Scammers are using bots on Ebay to create identities with huge positive feedback ratings when they have never sold anything at all, according to NewsFactor Magazine.
Buyers instinctively consider positive feedback ratings on ebay, Amazon and other services to be credible measures of seller reliability.
Thieves create accounts with seemingly huge positive feed back and then sell high ticket items with no intention of making delivery, vanishing before authorities can track them down (they hope).
Note: ebay’s system has not been breached. The scammers resort to 1 cent transactions that allow them to post false “feedback”.
The bogus accounts typically sell virtual items such as wallpapers and e-books through a “buy it now” auction for 1 cent and no shipping costs. Those items are then bought by another fraudulent eBay account, all in an automated fashion.
“Most [of the seller's] user names are made of six to eight random letters and bear around 15 evaluations.

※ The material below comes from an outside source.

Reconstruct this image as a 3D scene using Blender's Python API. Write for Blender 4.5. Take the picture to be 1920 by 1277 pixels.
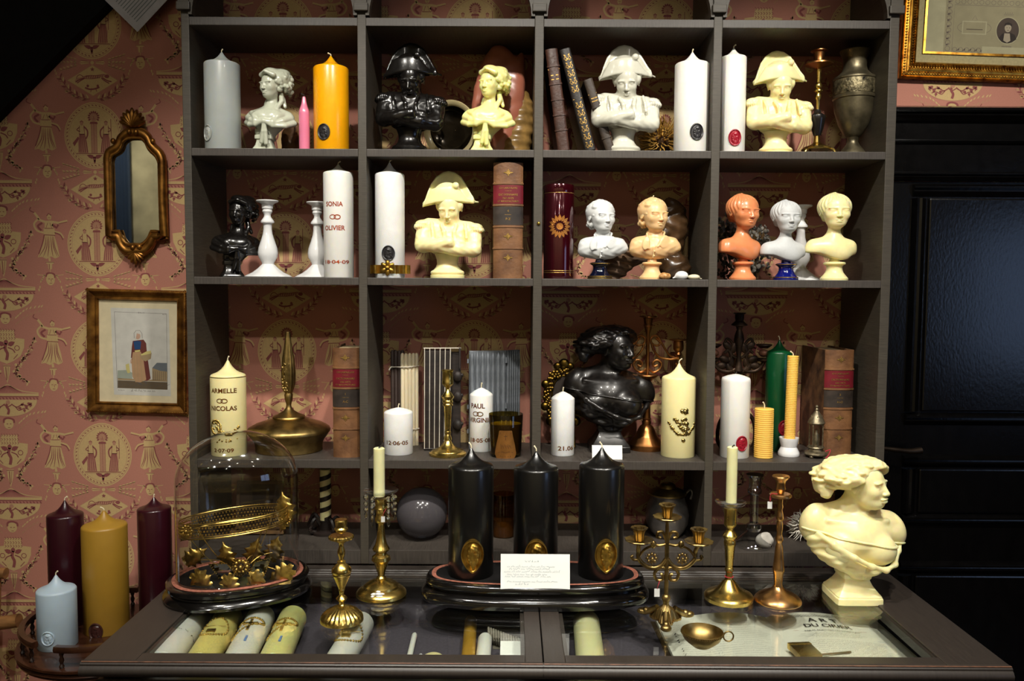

Having a look at these profiles reveal that they’ve bought roughly the same items — all for 1 cent,” Fortinet noted on its Web site.
Further indicating a level of automation, each buyer is leaving identical comments for each transaction.
“With that 1 cent rate, building 100 accounts with 15 positive feedbacks each cost $15. And 100 accounts are a reasonably solid base to set up a good deal of bogus auctions.”
The auctioning Web site is a popular target for online scam artists.